北斎が死の淵から自力で蘇ったという話
葛飾北斎は文政10~11年(1827~28)、数え68~69歳の頃、中風(ちゅうぶう)、すなわち脳血管障害の病気を患います。
脳血管障害の症状は人によって様々ですが、たとえば、北斎の兄弟子である勝川春好も中風を患い、絵師の命ともいえる利き手が麻痺してしまいました。晩年は左手で絵を描くようになりますが、病気する前と同じようにはいかなかったことでしょう。
歌川国芳も安政2年(1855)、59歳の頃に中風で倒れます。しばらくして回復し、作画活動を続けますが、健康状態はあまりよくなく、画力も落ちたようです。国芳研究の第一人者である鈴木重三氏は「安政期は中風を患い衰退の様相が進む。描線に生気なく、構想も働きが乏しくなる。」と評しています(『国芳』平凡社、1992年)。
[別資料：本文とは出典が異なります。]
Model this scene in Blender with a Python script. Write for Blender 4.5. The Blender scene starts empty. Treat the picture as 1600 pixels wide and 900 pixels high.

では、中風を患った北斎はどうなったのでしょうか。春好や国芳とは違い、なんと北斎はすっかり元のように回復するのです。その訳には、北斎自らが作ったという柚子の薬がありました。
その柚子の薬の作り方の手順は、『葛飾北斎伝』に詳しく紹介されています。北斎自身が書き記したというメモの写しを元としています。
材料は、柚子1個、日本酒1合。
作り方は、
① 柚子を細かく刻みます。ポイントは竹製のヘラを使うこと。鉄や銅の庖丁や小刀を使ってはいけません。
② 土鍋に①と日本酒を入れ、水あめくらいになるまで弱火で煮詰めます。鉄や銅の鍋は使わないでください。
③ 白湯に②を入れ、2回くらいに分けて飲みます。柚子の種は煮詰めた後に取り除いてください。
北斎が作ったのは中風の薬だけではありません。健康にはかなり気を使っていたようで、長寿の薬というのも作っていました。
北斎が松代藩士である宮本慎助に渡した「日新除魔図」の中に、北斎自筆による、長寿の薬の作り方のメモが含まれています。
ライチに似たフルーツである龍眼を乾燥させた龍眼肉60グラム、白砂糖30グラム、極上の焼酎一升を壺に入れ、しっかりと蓋をして60日間置いた後、朝と夕方に猪口で2杯飲むというものです。この長寿の薬を服用することで、北斎は88歳まで病気をしなかったと自ら語っているのです。
この北斎のメモは、現在九州国立博物館に所蔵されています。実物の画像をご覧になりたい方は、収蔵品ギャラリーの「日新除魔図」より画像番号070526を探してみて下さい。
さて、中風に罹った北斎。柚子の薬の力によって劇的に回復したとはいえ、症状によっては、二度と絵筆を握れなくなっていた可能性も十分にあったことでしょう。
北斎が「冨嶽三十六景」を刊行するのは、中風にかかってから2、3年後のことです。もし中風の症状がもっと重ければ、代表作となる「冨嶽三十六景」はこの世に生まれなかったことになります。そうすると、現在における北斎の評価が変わるだけではありません。浮世絵の歴史のみならず、日本美術の歴史そのものも大きく変わっていたことでしょう。
すべての芸術家たちが、健康で長生きをし、素晴らしい作品をいつまでも発表し続けることを願います。